Task to carry out → Starting at the first line of the data below, write out each line exactly until you reach the line containing "rad = math.radians", and include that line too.

Data listing →

:::::

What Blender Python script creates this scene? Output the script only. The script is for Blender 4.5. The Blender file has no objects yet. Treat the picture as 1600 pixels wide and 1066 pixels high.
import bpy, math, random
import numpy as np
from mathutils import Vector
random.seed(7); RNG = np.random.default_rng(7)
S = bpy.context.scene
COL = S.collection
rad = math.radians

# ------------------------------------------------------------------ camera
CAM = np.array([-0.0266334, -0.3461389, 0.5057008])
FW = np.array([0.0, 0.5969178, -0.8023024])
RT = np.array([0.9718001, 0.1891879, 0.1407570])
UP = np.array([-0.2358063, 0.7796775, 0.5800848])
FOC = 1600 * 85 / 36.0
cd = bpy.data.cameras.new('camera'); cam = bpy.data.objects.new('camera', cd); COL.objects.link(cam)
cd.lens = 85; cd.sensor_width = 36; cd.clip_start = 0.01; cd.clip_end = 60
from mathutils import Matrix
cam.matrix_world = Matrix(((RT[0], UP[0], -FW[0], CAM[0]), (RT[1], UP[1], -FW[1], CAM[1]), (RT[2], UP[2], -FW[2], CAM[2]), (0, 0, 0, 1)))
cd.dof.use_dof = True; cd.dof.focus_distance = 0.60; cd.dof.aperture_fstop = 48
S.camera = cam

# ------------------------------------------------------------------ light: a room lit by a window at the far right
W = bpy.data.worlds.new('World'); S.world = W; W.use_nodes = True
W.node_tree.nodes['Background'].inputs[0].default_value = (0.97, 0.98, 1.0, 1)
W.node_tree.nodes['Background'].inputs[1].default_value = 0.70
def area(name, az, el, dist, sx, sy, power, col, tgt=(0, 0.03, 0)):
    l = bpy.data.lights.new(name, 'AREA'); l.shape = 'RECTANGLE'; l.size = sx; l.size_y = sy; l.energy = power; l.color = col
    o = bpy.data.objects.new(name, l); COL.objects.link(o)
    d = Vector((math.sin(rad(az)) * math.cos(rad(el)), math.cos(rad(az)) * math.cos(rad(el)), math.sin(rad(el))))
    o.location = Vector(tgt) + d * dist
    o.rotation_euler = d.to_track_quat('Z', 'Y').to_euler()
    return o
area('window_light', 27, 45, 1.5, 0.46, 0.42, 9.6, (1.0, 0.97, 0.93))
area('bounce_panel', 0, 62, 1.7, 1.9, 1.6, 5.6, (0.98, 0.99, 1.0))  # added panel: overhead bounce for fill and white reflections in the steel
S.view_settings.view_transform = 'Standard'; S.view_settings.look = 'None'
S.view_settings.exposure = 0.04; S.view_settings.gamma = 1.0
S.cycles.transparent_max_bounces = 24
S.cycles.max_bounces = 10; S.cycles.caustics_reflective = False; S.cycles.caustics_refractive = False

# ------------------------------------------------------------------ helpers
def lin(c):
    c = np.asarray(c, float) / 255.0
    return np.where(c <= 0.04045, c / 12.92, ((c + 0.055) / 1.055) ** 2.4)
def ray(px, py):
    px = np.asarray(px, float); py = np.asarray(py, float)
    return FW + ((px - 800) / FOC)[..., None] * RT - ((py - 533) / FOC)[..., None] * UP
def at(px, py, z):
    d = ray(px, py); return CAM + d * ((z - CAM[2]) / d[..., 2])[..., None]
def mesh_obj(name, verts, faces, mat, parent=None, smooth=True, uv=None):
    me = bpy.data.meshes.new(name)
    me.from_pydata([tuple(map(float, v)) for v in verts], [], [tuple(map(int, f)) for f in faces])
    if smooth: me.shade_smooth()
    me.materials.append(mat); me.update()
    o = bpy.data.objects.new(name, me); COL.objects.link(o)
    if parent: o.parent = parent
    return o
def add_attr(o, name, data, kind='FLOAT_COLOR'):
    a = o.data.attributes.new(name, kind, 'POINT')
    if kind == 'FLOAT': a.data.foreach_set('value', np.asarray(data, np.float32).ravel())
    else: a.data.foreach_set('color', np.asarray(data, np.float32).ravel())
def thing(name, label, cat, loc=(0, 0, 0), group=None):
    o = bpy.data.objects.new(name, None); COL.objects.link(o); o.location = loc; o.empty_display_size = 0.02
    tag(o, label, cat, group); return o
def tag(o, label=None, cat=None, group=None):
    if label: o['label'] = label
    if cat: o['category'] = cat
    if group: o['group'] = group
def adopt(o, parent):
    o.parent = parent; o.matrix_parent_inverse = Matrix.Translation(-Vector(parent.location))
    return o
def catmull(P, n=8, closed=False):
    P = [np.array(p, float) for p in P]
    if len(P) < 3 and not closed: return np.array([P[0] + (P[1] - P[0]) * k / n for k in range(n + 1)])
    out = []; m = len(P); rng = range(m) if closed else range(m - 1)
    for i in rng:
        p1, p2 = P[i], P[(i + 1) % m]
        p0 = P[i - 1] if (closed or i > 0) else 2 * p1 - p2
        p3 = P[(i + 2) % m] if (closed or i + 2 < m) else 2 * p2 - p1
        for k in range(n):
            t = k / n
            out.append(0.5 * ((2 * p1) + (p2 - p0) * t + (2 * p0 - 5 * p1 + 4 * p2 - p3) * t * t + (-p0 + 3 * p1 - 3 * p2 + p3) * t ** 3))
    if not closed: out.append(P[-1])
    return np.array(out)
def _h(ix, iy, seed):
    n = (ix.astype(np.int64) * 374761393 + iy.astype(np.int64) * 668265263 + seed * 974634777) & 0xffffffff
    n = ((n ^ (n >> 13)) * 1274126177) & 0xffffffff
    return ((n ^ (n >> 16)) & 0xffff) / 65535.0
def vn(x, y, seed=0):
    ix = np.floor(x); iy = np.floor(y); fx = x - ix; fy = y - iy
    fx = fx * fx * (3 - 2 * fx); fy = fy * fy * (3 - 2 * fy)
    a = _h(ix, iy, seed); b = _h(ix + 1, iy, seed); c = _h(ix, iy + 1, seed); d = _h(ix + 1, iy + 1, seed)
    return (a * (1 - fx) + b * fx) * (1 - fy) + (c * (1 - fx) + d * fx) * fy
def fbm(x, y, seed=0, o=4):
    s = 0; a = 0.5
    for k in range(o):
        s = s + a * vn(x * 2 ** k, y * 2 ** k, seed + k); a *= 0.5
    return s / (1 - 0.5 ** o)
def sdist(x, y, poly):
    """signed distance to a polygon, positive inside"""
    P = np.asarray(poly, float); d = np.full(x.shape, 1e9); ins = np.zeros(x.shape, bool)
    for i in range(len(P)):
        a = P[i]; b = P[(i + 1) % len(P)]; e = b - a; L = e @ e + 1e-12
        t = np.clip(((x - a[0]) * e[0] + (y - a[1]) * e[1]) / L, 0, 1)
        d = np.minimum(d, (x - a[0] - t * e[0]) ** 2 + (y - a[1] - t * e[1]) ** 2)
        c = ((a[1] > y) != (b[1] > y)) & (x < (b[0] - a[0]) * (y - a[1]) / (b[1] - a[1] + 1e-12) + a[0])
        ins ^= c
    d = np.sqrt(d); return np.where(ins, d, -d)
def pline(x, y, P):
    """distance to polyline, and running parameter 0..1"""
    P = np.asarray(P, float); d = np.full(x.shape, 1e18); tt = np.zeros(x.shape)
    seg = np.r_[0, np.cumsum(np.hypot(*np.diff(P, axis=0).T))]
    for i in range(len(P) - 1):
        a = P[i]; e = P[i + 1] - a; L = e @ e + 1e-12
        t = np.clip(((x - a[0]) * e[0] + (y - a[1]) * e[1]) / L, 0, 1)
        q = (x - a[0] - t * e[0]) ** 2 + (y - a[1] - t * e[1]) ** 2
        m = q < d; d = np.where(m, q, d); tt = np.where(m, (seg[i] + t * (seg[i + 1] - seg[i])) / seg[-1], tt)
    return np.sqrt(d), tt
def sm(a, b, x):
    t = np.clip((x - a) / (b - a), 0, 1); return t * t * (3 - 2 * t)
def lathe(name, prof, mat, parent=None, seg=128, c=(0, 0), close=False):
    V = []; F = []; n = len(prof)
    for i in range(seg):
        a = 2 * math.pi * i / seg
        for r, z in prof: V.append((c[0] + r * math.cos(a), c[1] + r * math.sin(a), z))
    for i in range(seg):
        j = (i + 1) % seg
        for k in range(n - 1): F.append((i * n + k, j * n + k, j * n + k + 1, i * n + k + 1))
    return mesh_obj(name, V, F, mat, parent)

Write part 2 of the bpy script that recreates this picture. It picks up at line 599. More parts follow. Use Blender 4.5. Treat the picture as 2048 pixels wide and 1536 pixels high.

:::::

Finished exercise →
What Blender Python script creates this scene? Output the script only. The script is for Blender 4.5. The Blender file has no objects yet. Treat the picture as 1600 pixels wide and 1066 pixels high.
import bpy, math, random
import numpy as np
from mathutils import Vector
random.seed(7); RNG = np.random.default_rng(7)
S = bpy.context.scene
COL = S.collection
rad = math.radians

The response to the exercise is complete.